--- BEGIN Dataset extract ---

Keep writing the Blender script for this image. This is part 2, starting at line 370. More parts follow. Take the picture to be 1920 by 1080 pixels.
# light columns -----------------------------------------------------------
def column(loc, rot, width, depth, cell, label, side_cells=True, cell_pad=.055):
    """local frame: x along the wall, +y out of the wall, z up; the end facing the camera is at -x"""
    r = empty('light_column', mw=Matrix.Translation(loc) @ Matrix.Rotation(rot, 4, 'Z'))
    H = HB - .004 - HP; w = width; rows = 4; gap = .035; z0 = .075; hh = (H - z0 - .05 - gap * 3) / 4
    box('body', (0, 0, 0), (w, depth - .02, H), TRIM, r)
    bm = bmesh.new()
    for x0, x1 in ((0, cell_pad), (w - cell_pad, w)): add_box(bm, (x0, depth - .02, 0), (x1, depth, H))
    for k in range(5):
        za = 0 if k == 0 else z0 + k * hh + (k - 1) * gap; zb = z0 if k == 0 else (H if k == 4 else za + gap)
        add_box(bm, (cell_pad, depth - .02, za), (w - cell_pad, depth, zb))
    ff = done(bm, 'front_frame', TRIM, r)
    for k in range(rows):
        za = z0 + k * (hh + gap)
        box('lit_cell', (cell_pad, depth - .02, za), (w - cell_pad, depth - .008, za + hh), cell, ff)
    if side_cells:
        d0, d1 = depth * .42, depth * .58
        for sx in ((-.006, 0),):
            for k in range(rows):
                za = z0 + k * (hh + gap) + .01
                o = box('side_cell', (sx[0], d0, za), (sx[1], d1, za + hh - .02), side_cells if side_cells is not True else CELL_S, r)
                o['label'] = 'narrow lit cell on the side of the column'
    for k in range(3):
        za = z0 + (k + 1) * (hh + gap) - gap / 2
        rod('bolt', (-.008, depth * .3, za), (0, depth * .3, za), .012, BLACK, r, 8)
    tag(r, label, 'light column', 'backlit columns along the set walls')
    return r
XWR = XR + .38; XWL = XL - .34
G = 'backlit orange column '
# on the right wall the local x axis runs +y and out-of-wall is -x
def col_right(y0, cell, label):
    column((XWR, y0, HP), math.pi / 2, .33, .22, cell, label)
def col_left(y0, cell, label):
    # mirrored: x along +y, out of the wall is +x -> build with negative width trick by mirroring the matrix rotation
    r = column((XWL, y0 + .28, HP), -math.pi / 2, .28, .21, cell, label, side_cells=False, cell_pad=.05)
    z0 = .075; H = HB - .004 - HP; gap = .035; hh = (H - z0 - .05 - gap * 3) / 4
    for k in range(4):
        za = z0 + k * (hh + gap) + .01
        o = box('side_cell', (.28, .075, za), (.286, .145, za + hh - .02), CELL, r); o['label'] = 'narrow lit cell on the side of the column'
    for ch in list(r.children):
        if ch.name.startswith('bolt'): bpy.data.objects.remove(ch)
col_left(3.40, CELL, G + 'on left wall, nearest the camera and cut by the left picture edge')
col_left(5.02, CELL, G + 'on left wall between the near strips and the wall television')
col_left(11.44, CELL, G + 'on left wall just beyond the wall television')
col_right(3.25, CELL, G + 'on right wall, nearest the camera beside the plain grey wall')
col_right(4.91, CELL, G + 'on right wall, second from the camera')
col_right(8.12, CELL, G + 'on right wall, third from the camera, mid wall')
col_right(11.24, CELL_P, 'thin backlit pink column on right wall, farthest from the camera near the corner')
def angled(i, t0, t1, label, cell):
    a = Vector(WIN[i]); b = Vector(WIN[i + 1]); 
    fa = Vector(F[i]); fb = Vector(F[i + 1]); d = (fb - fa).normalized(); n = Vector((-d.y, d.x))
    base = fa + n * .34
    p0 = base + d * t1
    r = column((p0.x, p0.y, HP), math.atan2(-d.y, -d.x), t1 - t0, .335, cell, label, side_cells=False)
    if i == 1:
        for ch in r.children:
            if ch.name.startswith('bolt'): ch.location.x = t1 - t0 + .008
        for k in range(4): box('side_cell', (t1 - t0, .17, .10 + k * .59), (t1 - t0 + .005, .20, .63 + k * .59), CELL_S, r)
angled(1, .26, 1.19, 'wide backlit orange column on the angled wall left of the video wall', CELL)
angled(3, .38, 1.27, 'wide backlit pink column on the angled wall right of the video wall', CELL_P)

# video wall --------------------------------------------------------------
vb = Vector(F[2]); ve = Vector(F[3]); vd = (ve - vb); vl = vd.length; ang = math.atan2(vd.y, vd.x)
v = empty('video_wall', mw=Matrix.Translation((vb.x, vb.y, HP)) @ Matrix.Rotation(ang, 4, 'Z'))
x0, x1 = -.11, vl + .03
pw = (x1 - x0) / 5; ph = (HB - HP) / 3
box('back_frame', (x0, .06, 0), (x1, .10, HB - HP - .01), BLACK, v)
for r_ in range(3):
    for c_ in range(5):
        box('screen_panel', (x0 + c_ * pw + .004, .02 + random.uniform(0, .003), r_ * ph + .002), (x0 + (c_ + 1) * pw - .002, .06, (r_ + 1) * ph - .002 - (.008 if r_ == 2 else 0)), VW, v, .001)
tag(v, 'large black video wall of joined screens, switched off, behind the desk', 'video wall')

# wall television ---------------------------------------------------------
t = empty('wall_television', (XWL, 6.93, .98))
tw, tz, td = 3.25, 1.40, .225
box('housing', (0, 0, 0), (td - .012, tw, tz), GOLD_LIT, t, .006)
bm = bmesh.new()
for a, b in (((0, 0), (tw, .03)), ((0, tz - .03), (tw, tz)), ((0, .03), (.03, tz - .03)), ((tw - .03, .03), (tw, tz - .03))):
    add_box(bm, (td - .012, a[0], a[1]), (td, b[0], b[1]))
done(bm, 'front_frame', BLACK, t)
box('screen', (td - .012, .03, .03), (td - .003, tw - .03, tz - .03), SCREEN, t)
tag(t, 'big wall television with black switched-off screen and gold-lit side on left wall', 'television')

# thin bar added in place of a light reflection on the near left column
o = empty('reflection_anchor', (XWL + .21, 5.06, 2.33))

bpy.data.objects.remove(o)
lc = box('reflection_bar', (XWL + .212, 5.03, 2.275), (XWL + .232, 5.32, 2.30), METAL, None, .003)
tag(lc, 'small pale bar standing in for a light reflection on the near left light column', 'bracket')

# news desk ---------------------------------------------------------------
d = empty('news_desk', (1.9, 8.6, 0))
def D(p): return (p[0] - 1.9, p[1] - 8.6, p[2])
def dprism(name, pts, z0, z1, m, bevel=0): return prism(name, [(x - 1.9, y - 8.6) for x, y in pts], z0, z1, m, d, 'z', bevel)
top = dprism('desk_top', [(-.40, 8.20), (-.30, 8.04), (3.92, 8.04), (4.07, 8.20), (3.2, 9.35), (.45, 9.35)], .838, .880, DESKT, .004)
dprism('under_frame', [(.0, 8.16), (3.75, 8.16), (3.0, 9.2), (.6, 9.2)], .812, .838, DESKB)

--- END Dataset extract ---

Repeat the data verbatim.

Keep writing the Blender script for this image. This is part 2, starting at line 370. More parts follow. Take the picture to be 1920 by 1080 pixels.
# light columns -----------------------------------------------------------
def column(loc, rot, width, depth, cell, label, side_cells=True, cell_pad=.055):
    """local frame: x along the wall, +y out of the wall, z up; the end facing the camera is at -x"""
    r = empty('light_column', mw=Matrix.Translation(loc) @ Matrix.Rotation(rot, 4, 'Z'))
    H = HB - .004 - HP; w = width; rows = 4; gap = .035; z0 = .075; hh = (H - z0 - .05 - gap * 3) / 4
    box('body', (0, 0, 0), (w, depth - .02, H), TRIM, r)
    bm = bmesh.new()
    for x0, x1 in ((0, cell_pad), (w - cell_pad, w)): add_box(bm, (x0, depth - .02, 0), (x1, depth, H))
    for k in range(5):
        za = 0 if k == 0 else z0 + k * hh + (k - 1) * gap; zb = z0 if k == 0 else (H if k == 4 else za + gap)
        add_box(bm, (cell_pad, depth - .02, za), (w - cell_pad, depth, zb))
    ff = done(bm, 'front_frame', TRIM, r)
    for k in range(rows):
        za = z0 + k * (hh + gap)
        box('lit_cell', (cell_pad, depth - .02, za), (w - cell_pad, depth - .008, za + hh), cell, ff)
    if side_cells:
        d0, d1 = depth * .42, depth * .58
        for sx in ((-.006, 0),):
            for k in range(rows):
                za = z0 + k * (hh + gap) + .01
                o = box('side_cell', (sx[0], d0, za), (sx[1], d1, za + hh - .02), side_cells if side_cells is not True else CELL_S, r)
                o['label'] = 'narrow lit cell on the side of the column'
    for k in range(3):
        za = z0 + (k + 1) * (hh + gap) - gap / 2
        rod('bolt', (-.008, depth * .3, za), (0, depth * .3, za), .012, BLACK, r, 8)
    tag(r, label, 'light column', 'backlit columns along the set walls')
    return r
XWR = XR + .38; XWL = XL - .34
G = 'backlit orange column '
# on the right wall the local x axis runs +y and out-of-wall is -x
def col_right(y0, cell, label):
    column((XWR, y0, HP), math.pi / 2, .33, .22, cell, label)
def col_left(y0, cell, label):
    # mirrored: x along +y, out of the wall is +x -> build with negative width trick by mirroring the matrix rotation
    r = column((XWL, y0 + .28, HP), -math.pi / 2, .28, .21, cell, label, side_cells=False, cell_pad=.05)
    z0 = .075; H = HB - .004 - HP; gap = .035; hh = (H - z0 - .05 - gap * 3) / 4
    for k in range(4):
        za = z0 + k * (hh + gap) + .01
        o = box('side_cell', (.28, .075, za), (.286, .145, za + hh - .02), CELL, r); o['label'] = 'narrow lit cell on the side of the column'
    for ch in list(r.children):
        if ch.name.startswith('bolt'): bpy.data.objects.remove(ch)
col_left(3.40, CELL, G + 'on left wall, nearest the camera and cut by the left picture edge')
col_left(5.02, CELL, G + 'on left wall between the near strips and the wall television')
col_left(11.44, CELL, G + 'on left wall just beyond the wall television')
col_right(3.25, CELL, G + 'on right wall, nearest the camera beside the plain grey wall')
col_right(4.91, CELL, G + 'on right wall, second from the camera')
col_right(8.12, CELL, G + 'on right wall, third from the camera, mid wall')
col_right(11.24, CELL_P, 'thin backlit pink column on right wall, farthest from the camera near the corner')
def angled(i, t0, t1, label, cell):
    a = Vector(WIN[i]); b = Vector(WIN[i + 1]); 
    fa = Vector(F[i]); fb = Vector(F[i + 1]); d = (fb - fa).normalized(); n = Vector((-d.y, d.x))
    base = fa + n * .34
    p0 = base + d * t1
    r = column((p0.x, p0.y, HP), math.atan2(-d.y, -d.x), t1 - t0, .335, cell, label, side_cells=False)
    if i == 1:
        for ch in r.children:
            if ch.name.startswith('bolt'): ch.location.x = t1 - t0 + .008
        for k in range(4): box('side_cell', (t1 - t0, .17, .10 + k * .59), (t1 - t0 + .005, .20, .63 + k * .59), CELL_S, r)
angled(1, .26, 1.19, 'wide backlit orange column on the angled wall left of the video wall', CELL)
angled(3, .38, 1.27, 'wide backlit pink column on the angled wall right of the video wall', CELL_P)

# video wall --------------------------------------------------------------
vb = Vector(F[2]); ve = Vector(F[3]); vd = (ve - vb); vl = vd.length; ang = math.atan2(vd.y, vd.x)
v = empty('video_wall', mw=Matrix.Translation((vb.x, vb.y, HP)) @ Matrix.Rotation(ang, 4, 'Z'))
x0, x1 = -.11, vl + .03
pw = (x1 - x0) / 5; ph = (HB - HP) / 3
box('back_frame', (x0, .06, 0), (x1, .10, HB - HP - .01), BLACK, v)
for r_ in range(3):
    for c_ in range(5):
        box('screen_panel', (x0 + c_ * pw + .004, .02 + random.uniform(0, .003), r_ * ph + .002), (x0 + (c_ + 1) * pw - .002, .06, (r_ + 1) * ph - .002 - (.008 if r_ == 2 else 0)), VW, v, .001)
tag(v, 'large black video wall of joined screens, switched off, behind the desk', 'video wall')

# wall television ---------------------------------------------------------
t = empty('wall_television', (XWL, 6.93, .98))
tw, tz, td = 3.25, 1.40, .225
box('housing', (0, 0, 0), (td - .012, tw, tz), GOLD_LIT, t, .006)
bm = bmesh.new()
for a, b in (((0, 0), (tw, .03)), ((0, tz - .03), (tw, tz)), ((0, .03), (.03, tz - .03)), ((tw - .03, .03), (tw, tz - .03))):
    add_box(bm, (td - .012, a[0], a[1]), (td, b[0], b[1]))
done(bm, 'front_frame', BLACK, t)
box('screen', (td - .012, .03, .03), (td - .003, tw - .03, tz - .03), SCREEN, t)
tag(t, 'big wall television with black switched-off screen and gold-lit side on left wall', 'television')

# thin bar added in place of a light reflection on the near left column
o = empty('reflection_anchor', (XWL + .21, 5.06, 2.33))

bpy.data.objects.remove(o)
lc = box('reflection_bar', (XWL + .212, 5.03, 2.275), (XWL + .232, 5.32, 2.30), METAL, None, .003)
tag(lc, 'small pale bar standing in for a light reflection on the near left light column', 'bracket')

# news desk ---------------------------------------------------------------
d = empty('news_desk', (1.9, 8.6, 0))
def D(p): return (p[0] - 1.9, p[1] - 8.6, p[2])
def dprism(name, pts, z0, z1, m, bevel=0): return prism(name, [(x - 1.9, y - 8.6) for x, y in pts], z0, z1, m, d, 'z', bevel)
top = dprism('desk_top', [(-.40, 8.20), (-.30, 8.04), (3.92, 8.04), (4.07, 8.20), (3.2, 9.35), (.45, 9.35)], .838, .880, DESKT, .004)
dprism('under_frame', [(.0, 8.16), (3.75, 8.16), (3.0, 9.2), (.6, 9.2)], .812, .838, DESKB)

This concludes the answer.